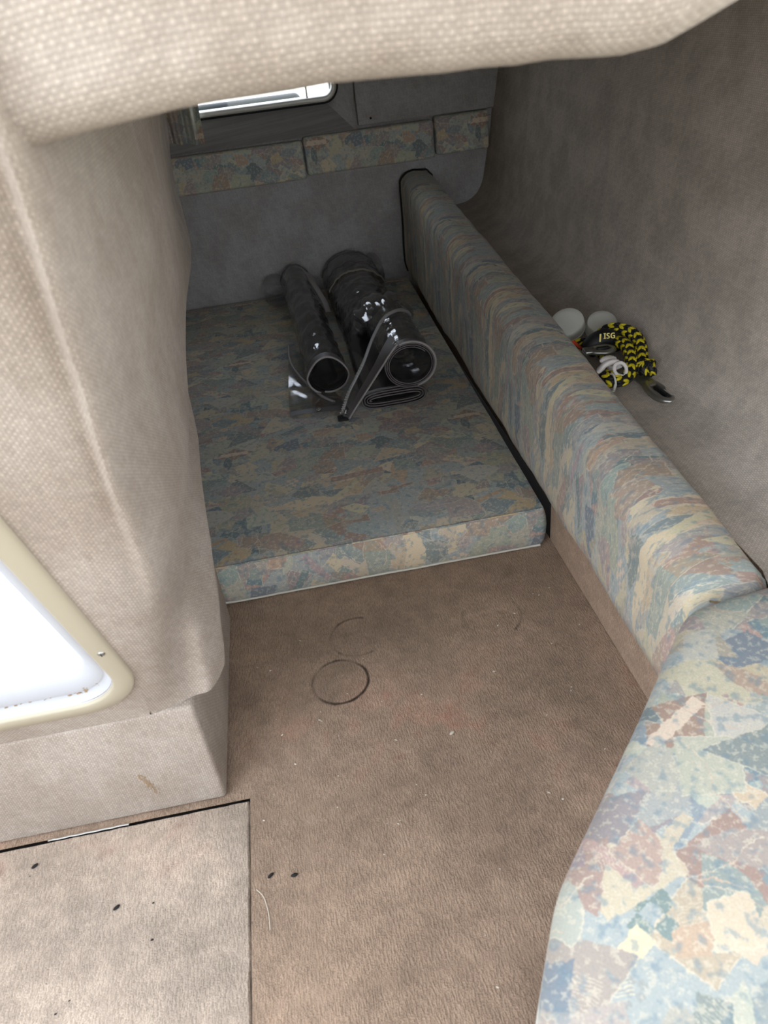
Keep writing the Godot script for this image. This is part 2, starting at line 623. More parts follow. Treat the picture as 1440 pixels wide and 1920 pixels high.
func camera_and_light() -> void:
	var cam := Camera3D.new()
	cam.name = "camera"
	cam.fov = 70.84
	cam.near = 0.02
	cam.far = 100
	cam.transform = Transform3D(Basis(Vector3(0.98142, -0.10407, 0.16119), Vector3(0.17666, 0.81798, -0.54745), Vector3(-0.07488, 0.56575, 0.82117)), P(0, 1, 0))
	var ca := CameraAttributesPhysical.new()
	ca.frustum_focal_length = 16.87
	ca.exposure_aperture = 5.2
	ca.frustum_focus_distance = 1.7
	cam.attributes = ca
	add_child(cam)
	cam.current = true
	var env := Environment.new()
	var sky := Sky.new()
	var sm := ProceduralSkyMaterial.new()
	sm.sky_top_color = Color(0.90, 0.94, 1.0)
	sm.sky_horizon_color = Color(0.97, 0.98, 1.0)
	sm.ground_bottom_color = Color(0.72, 0.74, 0.73)
	sm.ground_horizon_color = Color(0.88, 0.90, 0.90)
	sm.sun_angle_max = 0
	sky.sky_material = sm
	env.background_mode = Environment.BG_SKY
	env.sky = sky
	env.tonemap_mode = Environment.TONE_MAPPER_LINEAR
	env.tonemap_exposure = 6.6
	env.sdfgi_enabled = true
	env.ssao_enabled = true
	env.ssil_enabled = true
	var we := WorldEnvironment.new()
	we.name = "sky"
	we.environment = env
	add_child(we)

# ---------------------------------------------------------------- setting
func floor_patch(st: SurfaceTool, x0: float, x1: float, d0: float, d1: float, y: float) -> void:
	var nx := maxi(2, int((x1 - x0) / 0.05))
	var nd := maxi(2, int((d1 - d0) / 0.05))
	for i in nd:
		for j in nx:
			var q := []
			for c in [[0, 0], [1, 0], [1, 1], [0, 1]]:
				var x: float = lerpf(x0, x1, (j + c[0]) / float(nx))
				var d: float = lerpf(d0, d1, (i + c[1]) / float(nd))
				q.append(P(x, y + 0.0015 * noise.get_noise_2d(x * 9, d * 9), d))
			var uv := []
			for p in q: uv.append(Vector2(p.x, -p.z))
			tri(st, q[0], q[2], q[1], uv[0], uv[2], uv[1], false)
			tri(st, q[0], q[3], q[2], uv[0], uv[3], uv[2], false)

func build_floor() -> void:
	var st := mb()
	floor_patch(st, -0.2042, 0.475, -1.6, 3.0, 0.0)
	floor_patch(st, 0.475, 1.4, -1.6, 0.7, 0.0)
	floor_patch(st, -1.3, -0.2, 0.7265, 3.0, 0.0)
	struct("floor", st, M.carpet, "worn brown beige carpet of the cabin sole running under the mattress")
	st = mb()
	st.set_smooth_group(-1)
	rbox(st, P(0, -0.03, 0.7), Vector3(2.8, 0.02, 4.7), 0.002, 1)
	struct("floor", st, M.subfloor, "dark board under the carpet, seen in the hatch joint")
	# lift-out hatch with its own carpet and a ragged edge
	var x0 := -1.28
	var x1 := -0.2055
	var d0 := -1.4
	var d1 := 0.7215
	var loop := []
	for i in 60: loop.append(Vector2(lerpf(x0, x1, i / 60.0), d0))
	for i in 150: loop.append(Vector2(x1 + 0.0016 * noise.get_noise_2d(i * 0.35, 3.0) + 0.0008 * sin(i * 0.9), lerpf(d0, d1, i / 150.0)))
	for i in 90: loop.append(Vector2(lerpf(x1, x0, i / 90.0), d1 + 0.0012 * noise.get_noise_2d(i * 0.5, 9.0)))
	for i in 60: loop.append(Vector2(x0, lerpf(d1, d0, i / 60.0)))
	var c := Vector2((x0 + x1) / 2, (d0 + d1) / 2)
	st = mb()
	var rows := []
	for lev in [[1.0, -0.02], [1.0, 0.0], [0.0035, 0.003]]:
		var row := PackedVector3Array()
		for k in loop.size() + 1:
			var p: Vector2 = loop[k % loop.size()]
			if lev[1] > 0.001: p += (c - p).sign() * 0.0025
			row.append(P(p.x, lev[1], p.y))
		rows.append(row)
	for lv in 2:
		for k in loop.size():
			var q := [rows[lv][k], rows[lv][k + 1], rows[lv + 1][k + 1], rows[lv + 1][k]]
			var uv := []
			for p in q: uv.append(Vector2(p.x, -p.z))
			tri(st, q[0], q[1], q[2], uv[0], uv[1], uv[2])
			tri(st, q[0], q[2], q[3], uv[0], uv[2], uv[3])
	st.set_smooth_group(1)
	var lid := PackedVector2Array()
	for k in loop.size(): lid.append(Vector2(rows[2][k].x, -rows[2][k].z))
	var idx := Geometry2D.triangulate_polygon(lid)
	for k in range(0, idx.size(), 3):
		var pp := []
		for m in 3: pp.append(lid[idx[k + m]])
		tri(st, P(pp[0].x, 0.003, pp[0].y), P(pp[1].x, 0.003, pp[1].y), P(pp[2].x, 0.003, pp[2].y), pp[0], pp[1], pp[2])
	var h := put("floor_hatch", st, M.carpet_hatch)
	tag(h, "pale carpeted lift-out floor hatch with a ragged cut edge at bottom left", "floor hatch")
	# aluminium strip showing in the joint under the locker
	st = mb()
	var strip := []
	for i in 16: strip.append(P(lerpf(-0.52, -0.395, i / 15.0), 0.0015, 0.7245 + 0.0004 * sin(i * 2.0)))
	tube(st, strip, 0.0016, 6, false, 0.5)
	var s := put("metal_strip", st, M.alu)
	tag(s, "thin bright metal strip in the joint between hatch and locker", "metal strip")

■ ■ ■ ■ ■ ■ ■

* _Goal_: Return the whole listing, word for word, and leave out every picture.

* _Response to the exercise_:
Keep writing the Godot script for this image. This is part 2, starting at line 623. More parts follow. Treat the picture as 1440 pixels wide and 1920 pixels high.
func camera_and_light() -> void:
	var cam := Camera3D.new()
	cam.name = "camera"
	cam.fov = 70.84
	cam.near = 0.02
	cam.far = 100
	cam.transform = Transform3D(Basis(Vector3(0.98142, -0.10407, 0.16119), Vector3(0.17666, 0.81798, -0.54745), Vector3(-0.07488, 0.56575, 0.82117)), P(0, 1, 0))
	var ca := CameraAttributesPhysical.new()
	ca.frustum_focal_length = 16.87
	ca.exposure_aperture = 5.2
	ca.frustum_focus_distance = 1.7
	cam.attributes = ca
	add_child(cam)
	cam.current = true
	var env := Environment.new()
	var sky := Sky.new()
	var sm := ProceduralSkyMaterial.new()
	sm.sky_top_color = Color(0.90, 0.94, 1.0)
	sm.sky_horizon_color = Color(0.97, 0.98, 1.0)
	sm.ground_bottom_color = Color(0.72, 0.74, 0.73)
	sm.ground_horizon_color = Color(0.88, 0.90, 0.90)
	sm.sun_angle_max = 0
	sky.sky_material = sm
	env.background_mode = Environment.BG_SKY
	env.sky = sky
	env.tonemap_mode = Environment.TONE_MAPPER_LINEAR
	env.tonemap_exposure = 6.6
	env.sdfgi_enabled = true
	env.ssao_enabled = true
	env.ssil_enabled = true
	var we := WorldEnvironment.new()
	we.name = "sky"
	we.environment = env
	add_child(we)

# ---------------------------------------------------------------- setting
func floor_patch(st: SurfaceTool, x0: float, x1: float, d0: float, d1: float, y: float) -> void:
	var nx := maxi(2, int((x1 - x0) / 0.05))
	var nd := maxi(2, int((d1 - d0) / 0.05))
	for i in nd:
		for j in nx:
			var q := []
			for c in [[0, 0], [1, 0], [1, 1], [0, 1]]:
				var x: float = lerpf(x0, x1, (j + c[0]) / float(nx))
				var d: float = lerpf(d0, d1, (i + c[1]) / float(nd))
				q.append(P(x, y + 0.0015 * noise.get_noise_2d(x * 9, d * 9), d))
			var uv := []
			for p in q: uv.append(Vector2(p.x, -p.z))
			tri(st, q[0], q[2], q[1], uv[0], uv[2], uv[1], false)
			tri(st, q[0], q[3], q[2], uv[0], uv[3], uv[2], false)

func build_floor() -> void:
	var st := mb()
	floor_patch(st, -0.2042, 0.475, -1.6, 3.0, 0.0)
	floor_patch(st, 0.475, 1.4, -1.6, 0.7, 0.0)
	floor_patch(st, -1.3, -0.2, 0.7265, 3.0, 0.0)
	struct("floor", st, M.carpet, "worn brown beige carpet of the cabin sole running under the mattress")
	st = mb()
	st.set_smooth_group(-1)
	rbox(st, P(0, -0.03, 0.7), Vector3(2.8, 0.02, 4.7), 0.002, 1)
	struct("floor", st, M.subfloor, "dark board under the carpet, seen in the hatch joint")
	# lift-out hatch with its own carpet and a ragged edge
	var x0 := -1.28
	var x1 := -0.2055
	var d0 := -1.4
	var d1 := 0.7215
	var loop := []
	for i in 60: loop.append(Vector2(lerpf(x0, x1, i / 60.0), d0))
	for i in 150: loop.append(Vector2(x1 + 0.0016 * noise.get_noise_2d(i * 0.35, 3.0) + 0.0008 * sin(i * 0.9), lerpf(d0, d1, i / 150.0)))
	for i in 90: loop.append(Vector2(lerpf(x1, x0, i / 90.0), d1 + 0.0012 * noise.get_noise_2d(i * 0.5, 9.0)))
	for i in 60: loop.append(Vector2(x0, lerpf(d1, d0, i / 60.0)))
	var c := Vector2((x0 + x1) / 2, (d0 + d1) / 2)
	st = mb()
	var rows := []
	for lev in [[1.0, -0.02], [1.0, 0.0], [0.0035, 0.003]]:
		var row := PackedVector3Array()
		for k in loop.size() + 1:
			var p: Vector2 = loop[k % loop.size()]
			if lev[1] > 0.001: p += (c - p).sign() * 0.0025
			row.append(P(p.x, lev[1], p.y))
		rows.append(row)
	for lv in 2:
		for k in loop.size():
			var q := [rows[lv][k], rows[lv][k + 1], rows[lv + 1][k + 1], rows[lv + 1][k]]
			var uv := []
			for p in q: uv.append(Vector2(p.x, -p.z))
			tri(st, q[0], q[1], q[2], uv[0], uv[1], uv[2])
			tri(st, q[0], q[2], q[3], uv[0], uv[2], uv[3])
	st.set_smooth_group(1)
	var lid := PackedVector2Array()
	for k in loop.size(): lid.append(Vector2(rows[2][k].x, -rows[2][k].z))
	var idx := Geometry2D.triangulate_polygon(lid)
	for k in range(0, idx.size(), 3):
		var pp := []
		for m in 3: pp.append(lid[idx[k + m]])
		tri(st, P(pp[0].x, 0.003, pp[0].y), P(pp[1].x, 0.003, pp[1].y), P(pp[2].x, 0.003, pp[2].y), pp[0], pp[1], pp[2])
	var h := put("floor_hatch", st, M.carpet_hatch)
	tag(h, "pale carpeted lift-out floor hatch with a ragged cut edge at bottom left", "floor hatch")
	# aluminium strip showing in the joint under the locker
	st = mb()
	var strip := []
	for i in 16: strip.append(P(lerpf(-0.52, -0.395, i / 15.0), 0.0015, 0.7245 + 0.0004 * sin(i * 2.0)))
	tube(st, strip, 0.0016, 6, false, 0.5)
	var s := put("metal_strip", st, M.alu)
	tag(s, "thin bright metal strip in the joint between hatch and locker", "metal strip")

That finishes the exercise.